Along came Renegade Nell, and her bunch of miscreants. It’s Robin Hood meets Peter Pan meets Reacher meets The Avengers, and it’s a breath of fresh air (with added magic). This is a Sally Wainwright show so you know you’re in safe hands, but they’re jazz hands too, like she decided Happy Valley was just a bit too sad and she had to offer something genuinely glad. I’m a huge fan of Wainwright’s Gentleman Jack which put a boot up the backside of period drama – this does the same (it’s set in the early 1700s), but where Anne Lister wields money and nous, Nell Jackson channels more unworldly powers.
You know where you are from the starting pistol, in a magnificent opening scene that sets out its stall with style and flair. We’re in the middle of a highway robbery, and a witty one at that, the daylight robber in question being all charm and drollery. In wanders Nell, idly chewing a wheat stem, minding her own. Our dastardly - but terribly debonair – debaucher dares to challenge her, and she’s having none of it: ‘You don’t want to mess with me.’ Oh, but he does, and is promptly ground to dust. It’s a fabulous kick-off that makes you punch the air in triumph. Nell is a machine, fuelled by some breezy golden sprite who renders her invincible, able to deflect bullets and effortlessly rough-up ruffians. She’s Buffy and the Black Widow, Lara Croft and Eleven, but she also has the no-nonsense nonchalance, androgyny and swagger of Gentleman Jack. Louisa Harland, who plays Nell, is excellent, holding the ribbons of the show with lashings of panache.
There’s an element of mystery here though, because we know that Nell is Mrs Jackson, a widow, her husband dead on the battlefield. Who was Mr Jackson; why and when did she run off with him, disappointing her publican father; and when did this elusive daemon-sprite first accost her? There’s a rich and intriguing back story dangled but not indulged – Nell’s not one for introspection, being more inclined to roll up her sleeves and land a facer.

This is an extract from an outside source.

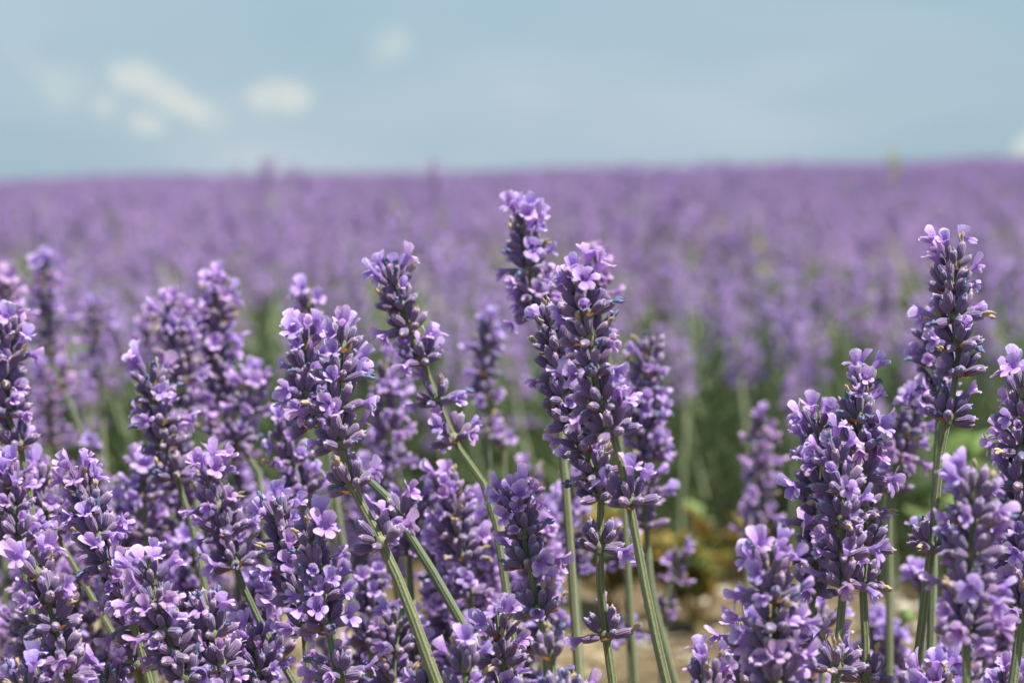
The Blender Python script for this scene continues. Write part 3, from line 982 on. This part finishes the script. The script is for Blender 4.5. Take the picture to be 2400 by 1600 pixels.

Which is just as well, because she has to do that a lot.
Falsely accused of murdering the Tottenham equivalent of the Sheriff of Nottingham, Nell is forced to go on the run with her two sisters and the victim’s footman. Their merry band is joined by the suave aristo-turned-highwayman, Charles Devereux aka Isambard Tulley, and together they get up to all sorts of larks and japes, with Nell fortified by her Tinkerbell, Billy Blind. She becomes the nation’s most notorious highway(wo)man, a huge bounty on her head, sought in every county. The plot thickens, weaving in dark witchcraft and villainous toffs, treason and corruption, a juicy den of iniquity. They’re breaking paupers out of Newgate prison, and challenging newspaper magnates, and holding up the gentry oh-so-charmingly, all the while fending off the magical advances of the evil Earl of Poynton and his sidekick Lady Wilmot. Then it’s a race against time to save the dipsomaniac Queen Anne from a diabolical Jacobite plot - can Nell go from Most Wanted to Most Vaunted?
If this sounds a bit silly to you, well, it is. It’s gloriously, unrepentantly, magnificently and cleverly silly. BIG FIGHTS and GREAT OUTFITS and SHADY CHARACTERS and SORCERY - inject it into my veins and let me feast on all the fun. Everyone’s throwing themselves into it, and you know whatever scrape Nell gets into she’ll get herself out of it (just about) – good will triumph over evil (just about), the baddies will get their comeuppance (just about), and someone will make a witty quip about it (every time). Plus, the whole thing’s a huge Fuck You to our contemporary equivalent: those entitled Tories and their pandering right-wing rags. I couldn’t wish for more, apart from another series, pronto, and for a modern-day Nell to come along and avenge us all. Like Carol Vorderman, but with fists rather than figures.
In conclusion, if you’re looking for some escapist anti-capitalist insurrectionist feminist socialist jollification, then look no further – breathe in Billy’s bright sprite, sit back, and let the joy take hold.